As described in "The Fridgid Mistress", George expanded his own Antarctic exploration goals by organizing and skillfully leading his own expeditions. George consistently displays unusual verbal and writing skills (demonstrated by his profession as scientific interpreter for all levels of American and foreign dignitaries). He uses those skills to describes his years of exploration in an informative and interesting manner.

Rating: 5 stars
Summary: A fascinating tale of courage and endurance
Review: Dr. Doumani's book is well-written and a joy to read. As a young man I was excited by reading about Paul Siple, the Boy Scout on Admiral Byrd's expedition to Antarctica several decades ago. Since then I have been fascinated by adventure and scientific pursuit in Antarctica. Dr. Doumani's tales of living and of human interaction under extreme isolation and climatic conditions are as interesting as they are realistic. Imagine crawling into cold sleeping bags on snow and ice in below freezing temperature and welcoming the respite!

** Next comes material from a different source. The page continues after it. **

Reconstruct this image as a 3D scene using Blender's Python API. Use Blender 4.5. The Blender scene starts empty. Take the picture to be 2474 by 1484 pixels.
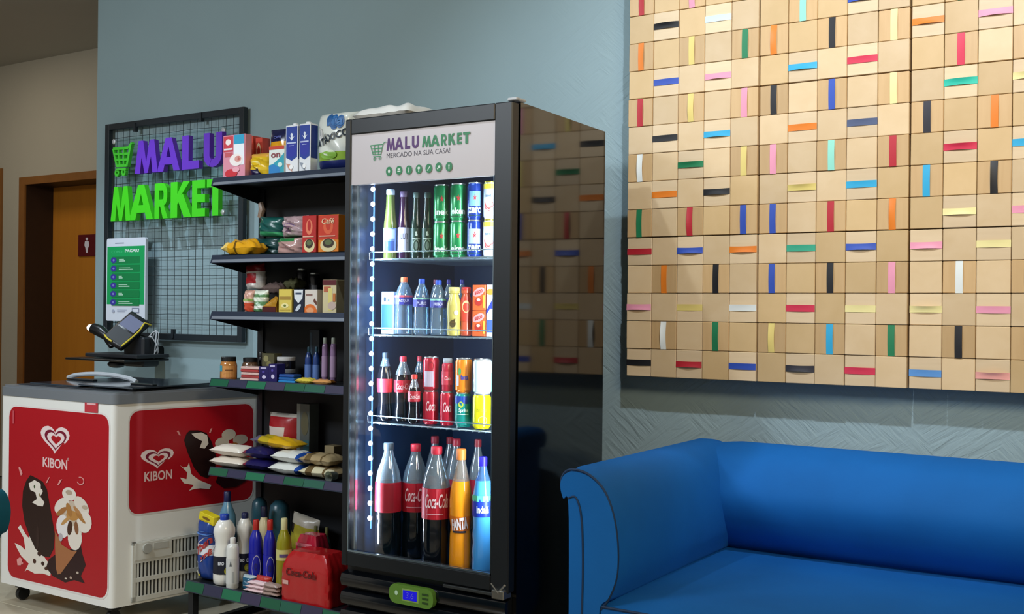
import bpy, bmesh, math, random
from mathutils import Vector, Matrix
from mathutils.geometry import tessellate_polygon
S = bpy.context.scene
COL = S.collection
rnd = random.Random(7)
PI = math.pi
# ------------------------------------------------------------------ camera
CAMZ = 1.38
FPX = 2650.0
YAW, PITCH, ROLL = 0.57349, 0.00249, 0.00971
fw = Vector((-math.sin(YAW)*math.cos(PITCH), math.cos(YAW)*math.cos(PITCH), math.sin(PITCH)))
r0 = Vector((math.cos(YAW), math.sin(YAW), 0)); u0 = r0.cross(fw)
rt = r0*math.cos(ROLL)+u0*math.sin(ROLL); up = u0*math.cos(ROLL)-r0*math.sin(ROLL)
cam = bpy.data.objects.new('camera', bpy.data.cameras.new('camera')); COL.objects.link(cam)
cam.data.sensor_width = 36; cam.data.lens = FPX/2474*36; cam.data.clip_start = .05
cam.matrix_world = Matrix(((rt.x, up.x, -fw.x, 0), (rt.y, up.y, -fw.y, 0), (rt.z, up.z, -fw.z, CAMZ), (0, 0, 0, 1)))
S.camera = cam
# ------------------------------------------------------------------ world, lamps, exposure
w = bpy.data.worlds.new('world'); S.world = w; w.use_nodes = True
w.node_tree.nodes['Background'].inputs[0].default_value = (1, .95, .84, 1)
w.node_tree.nodes['Background'].inputs[1].default_value = .36
S.view_settings.view_transform = 'Standard'; S.view_settings.look = 'None'
S.view_settings.gamma = 1; S.view_settings.use_curve_mapping = False
S.view_settings.exposure = 0.0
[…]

The author shares his excitement and joy at discovering evidence of plant and animal life hundreds of millions of years old under an ice cap two miles thick. The fossilized plants and animals prove that Africa, South America, Australia, and Antarctica were once joined in a single continent -- Gondwana. I highly recommend this well-written book to young and old men and women. It is simply fascinating and literally out of this world.

Rating: 5 stars
Summary: A Forbidden, Wondrous Continent
Review: Every so often an author creates a book that propels one through time into a place where we can measure how far we have come and how arduous was the journey. Dr. Doumani has created such a work. Antarctica is a place as foreign to me as the moon or outer space, yet through skillful narrative with wholly human contacts and foibles, this geologist has given us all a vivid texture of a forbidden, wondrous continent. A place that I doubt I shall ever experience first hand but one which I feel has come to life through this book's fascinating story of early exploration. It is scientific without being burdensome, compelling without being pretentious, delightful and funny yet captivating in mystery and danger. Why do we want to have such a book by our side? As Dr. Doumani states: "One conquest was not enough. It never is. It is...a response to a challenge, a decisive test of man's endurance" which will always bind and attract us as long as our curiousity and love of life continue.